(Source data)
:::
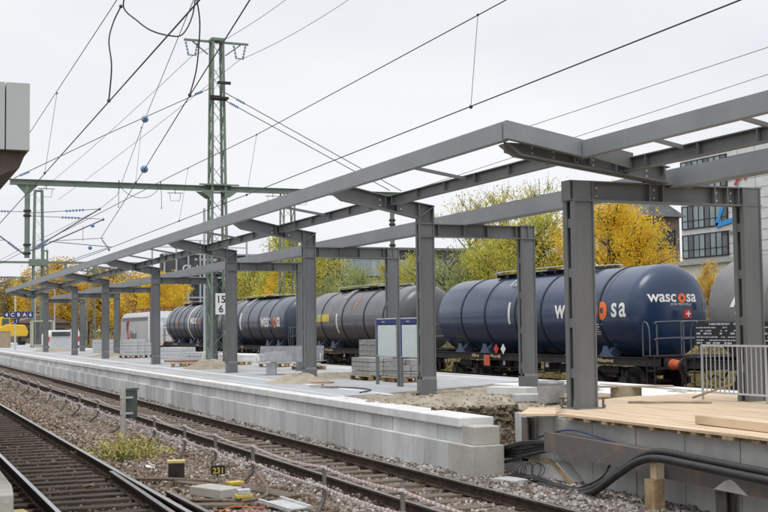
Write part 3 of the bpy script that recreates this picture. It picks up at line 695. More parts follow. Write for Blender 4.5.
t = MB(); t.rbox((9.15, 16.6, -.12), (.35, .5, .08), .3); tag(t.build('concrete_slab', 'conc', bevel=.01), 'small flat concrete slab lying in the gravel by the end of the platform wall', 'slab')

# railing behind/at the deck
rl = empty('metal_railing', (13.7, 17.6, .95), 'galvanised metal railing with vertical bars on the right of the deck', 'railing')
mb = MB(); A, B = Vector((13.66, 17.66, 0)), Vector((13.98, 13.0, 0)); d = B - A; nB = 42
mb.bar(A + Vector((0, 0, 1.9)), B + Vector((0, 0, 1.9)), .045, .035); mb.cut(); mb.bar(A + Vector((0, 0, 1.07)), B + Vector((0, 0, 1.07)), .04, .03); mb.parts('rail', 'galv', rl)
for i in range(nB + 1):
    p = A + d * i / nB; r = .011 if i % 14 else .022
    MB().tube([p + Vector((0, 0, .93 if not i % 14 else 1.07)), p + Vector((0, 0, 1.9))], r, 8).build('post' if not i % 14 else 'bar', 'frame_w', rl)
t = MB(); t.bar((13.35, 17.55, .98), (13.60, 16.75, 1.25), .03, .03); tag(t.build('wooden_pole', 'wood_edge'), 'thin wooden pole leaning against the railing bars', 'pole')

# blocks, slabs around the sand
def block_stack(label, x, y, z, nx, ny, nz_, s=(.2, .4, .2), rz=0, mt='block', gr='stacks of paving blocks'):
    o = empty('block_stack', (x, y, z), label, 'block stack', gr); R = Matrix.Rotation(rz, 3, 'Z'); first = None
    for k in range(nz_):
        for i in range(nx):
            for j in range(ny):
                if k == nz_ - 1 and random.random() < .15: continue
                c = R @ Vector(((i - (nx - 1) / 2) * s[0], (j - (ny - 1) / 2) * s[1], 0)); p = Vector((c.x, c.y, s[2] * (k + .5) + .005 * (k % 2)))
                if first is None: first = MB().rbox((x, y, z), (s[0] - .012, s[1] - .012, s[2] - .010), 0).build('block', mt, o, bevel=.008); q = first
                else: q = first.copy(); COL.objects.link(q); q.parent = o
                q.location = p; q.rotation_euler = (0, 0, rz + random.uniform(-.03, .03))
    return o
def pallet(label, x, y, z, rz=0, L=1.2, W=.9):
    o = empty('pallet', (x, y, z), label, 'pallet', 'wooden pallets'); R = Matrix.Rotation(rz, 3, 'Z')
    mb = MB()
    for i in range(5): mb.cut(); c = R @ Vector((-W / 2 + W * i / 4, 0, 0)); mb.rbox((x + c.x, y + c.y, z + .13), (.13, L, .022), rz)
    mb.parts('deck_board', 'wood_pale', o); mb = MB()
    for j in (-1, 0, 1):
        mb.cut(); c = R @ Vector((0, j * (L / 2 - .06), 0)); mb.rbox((x + c.x, y + c.y, z + .012), (W, .1, .022), rz)
        for i in (-1, 0, 1): c = R @ Vector((i * (W / 2 - .06), j * (L / 2 - .06), 0)); mb.rbox((x + c.x, y + c.y, z + .07), (.12, .12, .096), rz)
    mb.parts('bearer', 'wood_edge', o); return o
pallet('pallet under the low stack of grey blocks left of the notice board', 13.30, 32.2, PZ, 0, 1.5, .9)
block_stack('low stack of grey paving blocks on a pallet left of the notice board', 13.30, 32.2, PZ + .142, 4, 5, 4, (.21, .29, .125))
pallet('pallet under the tall stack of grey blocks behind the notice board', 14.2, 34.0, PZ, 0, 1.3, .9)
block_stack('tall stack of grey paving blocks behind the notice board', 14.2, 34.0, PZ + .142, 4, 4, 6, (.21, .29, .165))
pallet('pallet seen between the legs of the notice board', 13.55, 30.4, PZ, .1, 1.2, .9)
block_stack('stack of grey kerb blocks seen through the legs of the notice board', 13.55, 30.4, PZ + .142, 3, 3, 3, (.26, .36, .16))
pallet('pallet under the white and grey slabs behind the fifth column', 13.1, 65.6, PZ, .2, 1.6, 1.3)
block_stack('jumbled white and grey slabs on a pallet in front of the silver locomotive', 13.1, 65.6, PZ + .142, 3, 3, 5, (.42, .5, .17), .2, 'conc')
block_stack('small heap of grey kerbstones beside the sixth column', 14.4, 82.5, PZ, 3, 3, 4, (.4, .5, .22), .3, 'conc')
block_stack('pile of pale kerbstones between the column and the mast, beyond the flat pallets', 14.9, 57.5, PZ, 4, 3, 2, (.4, .6, .2), .4, 'conc')
pallet('empty pallet with a few battens lying left of the green lattice mast', 12.1, 48.9, PZ, -.6, 2.0, 1.1)
pallet('empty pallet at the foot of the green lattice mast', 14.0, 49.2, PZ, .2, 1.2, .9)
pallet('pallet under the small stack of pale slabs between the mast and the bench', 14.6, 45.2, PZ, .3, 1.2, 1.0)
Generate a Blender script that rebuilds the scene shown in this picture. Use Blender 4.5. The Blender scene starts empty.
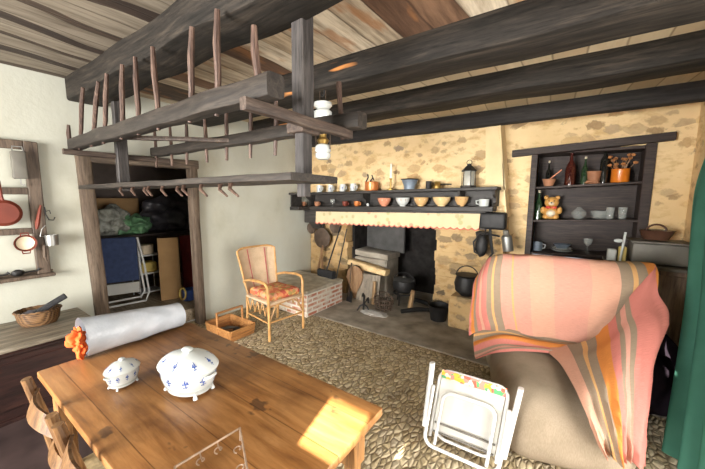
import bpy, bmesh, math, random
from mathutils import Vector, Matrix, Euler, noise
random.seed(7)
SC = bpy.context.scene
COL = SC.collection
PI = math.pi
V = Vector

# ------------------------------------------------------------------ camera
FPX, TH, RO, VPX, CAMH = 312.0, math.radians(6.8), math.radians(0.5), 570.0, 1.6
YAW = math.atan((VPX - 352.5) / FPX * math.cos(TH))
_F = V((-math.sin(YAW), math.cos(YAW), 0)); _Rt = V((math.cos(YAW), math.sin(YAW), 0)); _U = V((0, 0, 1))
FW = _F * math.cos(TH) - _U * math.sin(TH); _up = _U * math.cos(TH) + _F * math.sin(TH)
CR = _Rt * math.cos(RO) + _up * math.sin(RO); CU = _up * math.cos(RO) - _Rt * math.sin(RO)
CC = V((0, 0, CAMH))
def at(px, py, **k):
    """room point seen at a photo pixel on the plane x=, y= or z="""
    d = CR * ((px - 352.5) / FPX) - CU * ((py - 234.5) / FPX) + FW
    (ax, v), = k.items(); i = 'xyz'.index(ax)
    return CC + d * ((v - CC[i]) / d[i])
cd = bpy.data.cameras.new('camera'); cam = bpy.data.objects.new('camera', cd); COL.objects.link(cam)
cd.sensor_width = 36; cd.lens = FPX * 36 / 705; cd.clip_start = 0.02
cam.matrix_world = Matrix(((CR.x, CU.x, -FW.x, 0), (CR.y, CU.y, -FW.y, 0), (CR.z, CU.z, -FW.z, CAMH), (0, 0, 0, 1)))
SC.camera = cam

# ------------------------------------------------------------------ materials
def newmat(name):
    m = bpy.data.materials.new(name); m.use_nodes = True
    nt = m.node_tree; b = nt.nodes['Principled BSDF']
    return m, nt, b
def N(nt, t, **k):
    n = nt.nodes.new(t)
    for a, v in k.items():
        if a in n.inputs: n.inputs[a].default_value = v
        else: setattr(n, a, v)
    return n
def ramp(nt, fac, stops, interp='LINEAR'):
    r = nt.nodes.new('ShaderNodeValToRGB'); r.color_ramp.interpolation = interp
    e = r.color_ramp.elements
    while len(e) > 1: e.remove(e[-1])
    e[0].position = stops[0][0]; e[0].color = (*stops[0][1], 1)
    for p, c in stops[1:]:
        q = e.new(p); q.color = (*c, 1)
    nt.links.new(fac, r.inputs[0]); return r
def coords(nt, scale=(1, 1, 1), out='Object', rot=(0, 0, 0)):
    tc = nt.nodes.new('ShaderNodeTexCoord'); mp = nt.nodes.new('ShaderNodeMapping')
    mp.inputs['Scale'].default_value = scale; mp.inputs['Rotation'].default_value = rot
    nt.links.new(tc.outputs[out], mp.inputs[0]); return mp.outputs[0]
def bump(nt, b, h, strength=.3, dist=.01):
    bp = nt.nodes.new('ShaderNodeBump'); bp.inputs['Strength'].default_value = strength; bp.inputs['Distance'].default_value = dist
    nt.links.new(h, bp.inputs['Height']); nt.links.new(bp.outputs[0], b.inputs['Normal'])
def math_(nt, op, a, b=None, c=None):
    n = nt.nodes.new('ShaderNodeMath'); n.operation = op
    for i, v in enumerate((a, b, c)):
        if v is None: continue
        if isinstance(v, (int, float)): n.inputs[i].default_value = v
        else: nt.links.new(v, n.inputs[i])
    return n.outputs[0]
def mix(nt, fac, a, b, mode='MIX'):
    n = nt.nodes.new('ShaderNodeMix'); n.data_type = 'RGBA'; n.blend_type = mode
    for s, v in ((n.inputs[0], fac), (n.inputs[6], a), (n.inputs[7], b)):
        if isinstance(v, (int, float)): s.default_value = v
        elif isinstance(v, tuple): s.default_value = (*v, 1)
        else: nt.links.new(v, s)
    return n.outputs[2]
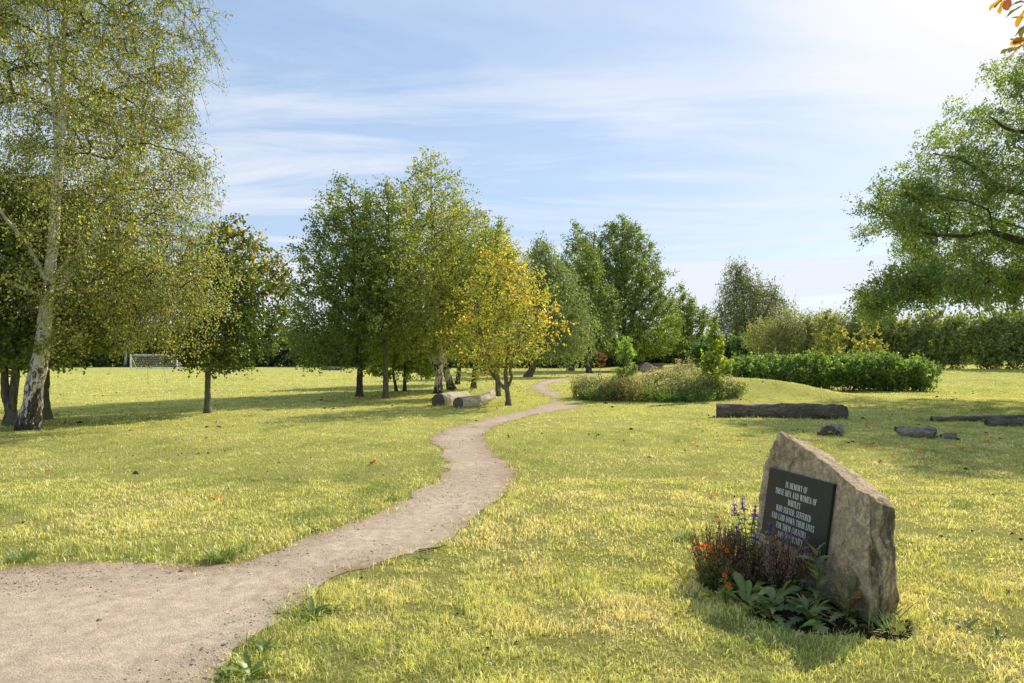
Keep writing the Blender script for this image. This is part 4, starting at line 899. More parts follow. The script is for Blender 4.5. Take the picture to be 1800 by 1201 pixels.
# lettering: hand drawn serif capitals, unit cap height
def glyphs():
    T, t, sf = .175, .062, .05
    def stem(x, w=T, a=0., b=1.): return [('p', [(x, a), (x + w, a), (x + w, b), (x, b)])]
    def serif(x, w, y, ov=.06):
        return [('p', [(x - ov, y), (x + w + ov, y), (x + w + ov, y + sf), (x - ov, y + sf)])]
    def S2(x, w=T): return stem(x, w) + serif(x, w, 0) + serif(x, w, 1 - sf)
    def bar(x0, x1, y, h=t): return [('p', [(x0, y), (x1, y), (x1, y + h), (x0, y + h)])]
    def tick(x, y0, y1, w=.05): return [('p', [(x, y0), (x + w, y0), (x + w, y1), (x, y1)])]
    def diag(x0, y0, x1, y1, w): return [('p', [(x0, y0), (x0 + w, y0), (x1 + w, y1), (x1, y1)])]
    def arc(cx, cy, rx, ry, a0, a1, wx, wy, n=22): return [('a', (cx, cy, rx, ry, a0, a1, wx, wy, n))]
    g = {}
    g['I'] = (S2(.08), .32)
    g['H'] = (S2(.08) + S2(.56) + bar(.2, .6, .48), .80)
    g['T'] = (stem(.27) + serif(.27, T, 0) + bar(.03, .66, 1 - t) + tick(.03, .74, 1) + tick(.61, .74, 1), .70)
    g['E'] = (S2(.08) + bar(.2, .58, 0) + bar(.2, .56, 1 - t) + bar(.2, .46, .49) + tick(.55, 0, .27) + tick(.52, .76, 1) + tick(.42, .40, .62, .04), .66)
    g['F'] = (S2(.08) + bar(.2, .56, 1 - t) + bar(.2, .44, .48) + tick(.52, .74, 1) + tick(.41, .39, .62, .04), .60)
    g['L'] = (S2(.08) + bar(.2, .58, 0) + tick(.55, 0, .29), .64)
    g['N'] = (stem(.12, t) + serif(.10, .08, 0) + serif(.0, .16, 1 - sf, 0) + diag(.60, 0, .06, 1, T) + stem(.70, t) + serif(.68, .08, 1 - sf), .86)
    g['M'] = (stem(.12, t) + serif(.10, .08, 0) + serif(.02, .14, 1 - sf, 0) + diag(.42, 0, .10, 1, T) + diag(.46, 0, .76, 1, t) + S2(.76), 1.02)
    g['O'] = (arc(.40, .5, .36, .52, 0, 360, T, t), .80)
    g['C'] = (arc(.40, .5, .36, .52, 38, 322, T, t) + tick(.66, .66, .98), .74)
    g['D'] = (S2(.08) + arc(.30, .5, .46, .5, -90, 90, T, t), .84)
    g['R'] = (S2(.08) + arc(.32, .745, .28, .255, -90, 90, T * .9, t) + diag(.56, 0, .28, .50, T) + serif(.60, .08, 0), .76)
    g['S'] = (arc(.28, .74, .22, .28, 30, 270, T * .85, t) + arc(.28, .26, .24, .28, -150, 90, T * .85, t) + tick(.43, .72, .98) + tick(.06, .02, .30), .58)
    g['A'] = (diag(.06, 0, .36, 1, t) + diag(.60, 0, .33, 1, T) + bar(.2, .62, .32) + serif(.04, .08, 0) + serif(.60, .16, 0), .84)
    g['V'] = (diag(.34, 0, .06, 1, T) + diag(.40, 0, .66, 1, t) + serif(.05, .16, 1 - sf) + serif(.65, .06, 1 - sf), .76)
    g['W'] = (diag(.28, 0, .04, 1, T) + diag(.34, 0, .54, 1, t) + diag(.70, 0, .46, 1, T) + diag(.76, 0, .98, 1, t) + serif(.03, .16, 1 - sf) + serif(.46, .16, 1 - sf, .02) + serif(.97, .06, 1 - sf), 1.06)
    g['Y'] = (stem(.29, T, 0, .48) + serif(.29, T, 0) + diag(.29, .45, .03, 1, T) + diag(.38, .45, .62, 1, t) + serif(.02, .16, 1 - sf) + serif(.62, .06, 1 - sf), .74)
    g['U'] = (stem(.08, T, .28, 1) + serif(.08, T, 1 - sf) + arc(.40, .30, .32, .32, 180, 360, T * .9, t) + stem(.66, t, .28, 1) + serif(.65, .08, 1 - sf), .80)
    g[','] = ([('p', [(.08, 0), (.22, 0), (.22, .13), (.08, .13)]), ('p', [(.05, -.14), (.1, -.14), (.22, .02), (.13, .02)])], .28)
    g[' '] = ([], .34)
    return g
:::
STATED GOAL:
Retype the records above word for word, from their first line through the line containing "t = MB(); t.rbox((9.15, 16.6, -.12), (.35, .5, .08), .3);", and leave out every picture.

FINISHED EXERCISE:
Write part 3 of the bpy script that recreates this picture. It picks up at line 695. More parts follow. Write for Blender 4.5.
t = MB(); t.rbox((9.15, 16.6, -.12), (.35, .5, .08), .3); tag(t.build('concrete_slab', 'conc', bevel=.01), 'small flat concrete slab lying in the gravel by the end of the platform wall', 'slab')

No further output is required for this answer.